The Godfather influenced the real Mafia
Al Pacino wasn't the only actor to consult with an underworld figure for his part in "The Godfather." James Caan was friends with the eventual boss of the Colombo Mafia family and hung out with other Colombo figures during filming. Gianni Russo claimed to have lifelong ties to figures in three different Mafia clans. And Luca Brasi's actor, Lenny Montana, was a one-time enforcer for the Colombos. Pacino left it unsaid in his memoir which crime family his and Alfredo Lettieri's mob contact was from.
The relatively heavy presence of the Colombos in the production of "The Godfather" was partially coincidence and partially due to Joe Colombo. The reigning head of the family at the time the movie was made raised the biggest stink about the film's production and was the mob boss producer Al Ruddy had to pacify. Once they were placated, mafiosi began turning up on the set, either to watch quietly or to offer unsolicited critiques of the actors' clothes and mannerisms.

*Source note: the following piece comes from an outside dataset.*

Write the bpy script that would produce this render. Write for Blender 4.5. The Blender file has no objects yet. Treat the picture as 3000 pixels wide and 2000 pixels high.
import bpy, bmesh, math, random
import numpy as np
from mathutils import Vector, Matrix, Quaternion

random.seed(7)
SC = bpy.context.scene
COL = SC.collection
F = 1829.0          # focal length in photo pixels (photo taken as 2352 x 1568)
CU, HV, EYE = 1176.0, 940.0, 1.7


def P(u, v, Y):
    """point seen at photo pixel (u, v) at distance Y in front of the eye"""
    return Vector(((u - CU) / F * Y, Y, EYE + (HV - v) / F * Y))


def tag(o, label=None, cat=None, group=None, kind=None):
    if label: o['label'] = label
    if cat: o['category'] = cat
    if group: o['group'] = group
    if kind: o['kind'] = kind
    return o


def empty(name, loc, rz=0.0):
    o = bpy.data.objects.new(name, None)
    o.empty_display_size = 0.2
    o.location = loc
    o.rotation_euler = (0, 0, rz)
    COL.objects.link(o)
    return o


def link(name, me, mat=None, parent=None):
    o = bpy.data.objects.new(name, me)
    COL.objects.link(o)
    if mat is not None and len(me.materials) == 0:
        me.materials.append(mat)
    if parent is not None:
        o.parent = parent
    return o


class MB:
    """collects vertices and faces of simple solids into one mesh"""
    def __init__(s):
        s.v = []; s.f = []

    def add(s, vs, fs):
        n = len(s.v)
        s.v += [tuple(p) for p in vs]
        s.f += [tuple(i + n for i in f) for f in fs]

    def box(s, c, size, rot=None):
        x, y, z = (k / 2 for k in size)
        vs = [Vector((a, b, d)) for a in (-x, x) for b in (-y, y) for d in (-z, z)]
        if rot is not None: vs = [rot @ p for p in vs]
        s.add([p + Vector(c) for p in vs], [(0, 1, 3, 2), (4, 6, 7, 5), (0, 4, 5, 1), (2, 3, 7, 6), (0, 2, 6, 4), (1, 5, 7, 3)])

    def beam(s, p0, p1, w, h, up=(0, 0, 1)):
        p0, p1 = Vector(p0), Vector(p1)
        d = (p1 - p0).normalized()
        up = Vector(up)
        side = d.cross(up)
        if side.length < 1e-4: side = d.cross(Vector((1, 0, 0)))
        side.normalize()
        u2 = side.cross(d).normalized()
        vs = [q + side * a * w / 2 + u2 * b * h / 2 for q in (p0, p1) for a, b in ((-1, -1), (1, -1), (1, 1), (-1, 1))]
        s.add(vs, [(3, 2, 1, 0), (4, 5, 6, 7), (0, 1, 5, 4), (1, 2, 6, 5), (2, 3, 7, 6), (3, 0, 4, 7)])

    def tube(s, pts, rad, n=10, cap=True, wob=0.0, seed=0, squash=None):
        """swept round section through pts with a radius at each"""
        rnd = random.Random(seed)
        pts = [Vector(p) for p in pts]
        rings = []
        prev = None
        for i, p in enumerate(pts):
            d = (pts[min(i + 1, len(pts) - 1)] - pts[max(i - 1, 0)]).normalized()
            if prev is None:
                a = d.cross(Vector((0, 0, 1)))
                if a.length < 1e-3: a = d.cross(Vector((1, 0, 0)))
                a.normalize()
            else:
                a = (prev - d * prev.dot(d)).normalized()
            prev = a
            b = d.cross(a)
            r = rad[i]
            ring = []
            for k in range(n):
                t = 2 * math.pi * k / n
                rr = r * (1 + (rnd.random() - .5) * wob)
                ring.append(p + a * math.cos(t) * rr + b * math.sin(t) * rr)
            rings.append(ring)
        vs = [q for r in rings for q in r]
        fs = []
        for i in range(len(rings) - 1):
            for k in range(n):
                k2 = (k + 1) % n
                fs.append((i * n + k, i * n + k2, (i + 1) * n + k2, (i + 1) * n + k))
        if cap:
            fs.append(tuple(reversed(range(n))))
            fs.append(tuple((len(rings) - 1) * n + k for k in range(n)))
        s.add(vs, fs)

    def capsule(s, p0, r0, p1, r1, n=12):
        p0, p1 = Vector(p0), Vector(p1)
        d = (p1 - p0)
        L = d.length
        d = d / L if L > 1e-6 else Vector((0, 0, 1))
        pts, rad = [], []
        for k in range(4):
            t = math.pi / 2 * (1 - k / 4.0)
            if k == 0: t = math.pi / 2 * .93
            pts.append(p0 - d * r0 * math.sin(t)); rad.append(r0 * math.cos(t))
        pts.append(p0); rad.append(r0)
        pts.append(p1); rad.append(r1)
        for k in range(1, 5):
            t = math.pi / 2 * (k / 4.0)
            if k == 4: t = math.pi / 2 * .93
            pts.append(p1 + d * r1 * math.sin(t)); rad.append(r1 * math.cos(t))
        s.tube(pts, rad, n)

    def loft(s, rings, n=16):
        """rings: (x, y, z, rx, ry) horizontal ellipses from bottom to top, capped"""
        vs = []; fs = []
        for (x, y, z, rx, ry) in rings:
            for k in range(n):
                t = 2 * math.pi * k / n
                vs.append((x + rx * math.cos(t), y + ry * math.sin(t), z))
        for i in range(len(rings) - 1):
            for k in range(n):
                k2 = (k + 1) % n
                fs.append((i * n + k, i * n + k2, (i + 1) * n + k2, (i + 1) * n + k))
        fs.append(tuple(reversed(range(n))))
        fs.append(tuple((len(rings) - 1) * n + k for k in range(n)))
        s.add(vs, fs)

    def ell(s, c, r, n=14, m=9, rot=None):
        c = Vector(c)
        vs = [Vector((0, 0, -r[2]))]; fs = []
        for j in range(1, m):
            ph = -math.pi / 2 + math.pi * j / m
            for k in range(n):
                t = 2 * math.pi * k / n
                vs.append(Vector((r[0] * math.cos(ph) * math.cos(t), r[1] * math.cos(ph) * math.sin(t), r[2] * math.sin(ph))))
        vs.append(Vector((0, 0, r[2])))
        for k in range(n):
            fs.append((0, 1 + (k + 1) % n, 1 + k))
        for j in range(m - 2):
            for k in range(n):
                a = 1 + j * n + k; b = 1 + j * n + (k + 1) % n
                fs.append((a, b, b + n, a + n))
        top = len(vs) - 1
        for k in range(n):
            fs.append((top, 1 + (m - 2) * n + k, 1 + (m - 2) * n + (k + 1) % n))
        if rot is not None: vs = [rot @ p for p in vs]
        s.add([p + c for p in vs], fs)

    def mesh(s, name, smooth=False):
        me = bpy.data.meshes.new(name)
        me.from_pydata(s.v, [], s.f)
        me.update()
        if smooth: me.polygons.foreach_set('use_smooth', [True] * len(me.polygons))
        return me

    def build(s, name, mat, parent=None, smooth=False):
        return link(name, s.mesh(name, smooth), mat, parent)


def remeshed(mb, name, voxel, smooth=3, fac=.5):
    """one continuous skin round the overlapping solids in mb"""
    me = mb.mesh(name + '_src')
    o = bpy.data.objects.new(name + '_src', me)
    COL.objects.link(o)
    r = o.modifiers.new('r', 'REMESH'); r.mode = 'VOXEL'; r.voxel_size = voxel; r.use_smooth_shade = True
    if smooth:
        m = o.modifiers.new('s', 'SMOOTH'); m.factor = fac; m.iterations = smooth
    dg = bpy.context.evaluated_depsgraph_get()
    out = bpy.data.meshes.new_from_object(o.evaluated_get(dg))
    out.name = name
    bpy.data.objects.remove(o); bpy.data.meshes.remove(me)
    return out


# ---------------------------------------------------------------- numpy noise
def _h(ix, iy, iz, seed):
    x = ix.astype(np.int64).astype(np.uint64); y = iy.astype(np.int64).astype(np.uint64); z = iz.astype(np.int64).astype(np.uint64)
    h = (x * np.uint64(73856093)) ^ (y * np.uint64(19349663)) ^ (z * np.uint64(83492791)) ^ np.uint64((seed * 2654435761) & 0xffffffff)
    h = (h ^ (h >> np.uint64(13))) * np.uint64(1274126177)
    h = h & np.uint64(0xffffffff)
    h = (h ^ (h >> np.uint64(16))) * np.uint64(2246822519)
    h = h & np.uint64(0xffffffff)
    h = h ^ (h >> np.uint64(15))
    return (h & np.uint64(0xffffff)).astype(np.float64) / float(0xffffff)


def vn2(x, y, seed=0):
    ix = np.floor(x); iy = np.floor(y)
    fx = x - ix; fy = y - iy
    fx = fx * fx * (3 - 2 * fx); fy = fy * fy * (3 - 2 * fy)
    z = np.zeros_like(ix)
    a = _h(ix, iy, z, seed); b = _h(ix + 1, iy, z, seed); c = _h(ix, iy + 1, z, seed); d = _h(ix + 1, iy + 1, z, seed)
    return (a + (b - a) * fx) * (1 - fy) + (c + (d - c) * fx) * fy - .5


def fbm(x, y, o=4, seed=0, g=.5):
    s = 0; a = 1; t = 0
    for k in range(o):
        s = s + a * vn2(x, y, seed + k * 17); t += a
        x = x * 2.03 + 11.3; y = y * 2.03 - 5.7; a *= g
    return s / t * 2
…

Once the movie was out, however, life began imitating art. Besides being a hit nationwide, "The Godfather" was a treasured gem of cinema by many mafiosi, who looked to it as affirmation and inspiration. "Federal and local investigators on surveillance duty saw and heard made men and wannabes imitating the mannerisms and language of the screen gangsters," reporter Selwyn Raab wrote in his book, "The Five Families." "The film validated their lifestyles and decisions to join the Mob and accept its credo," he added.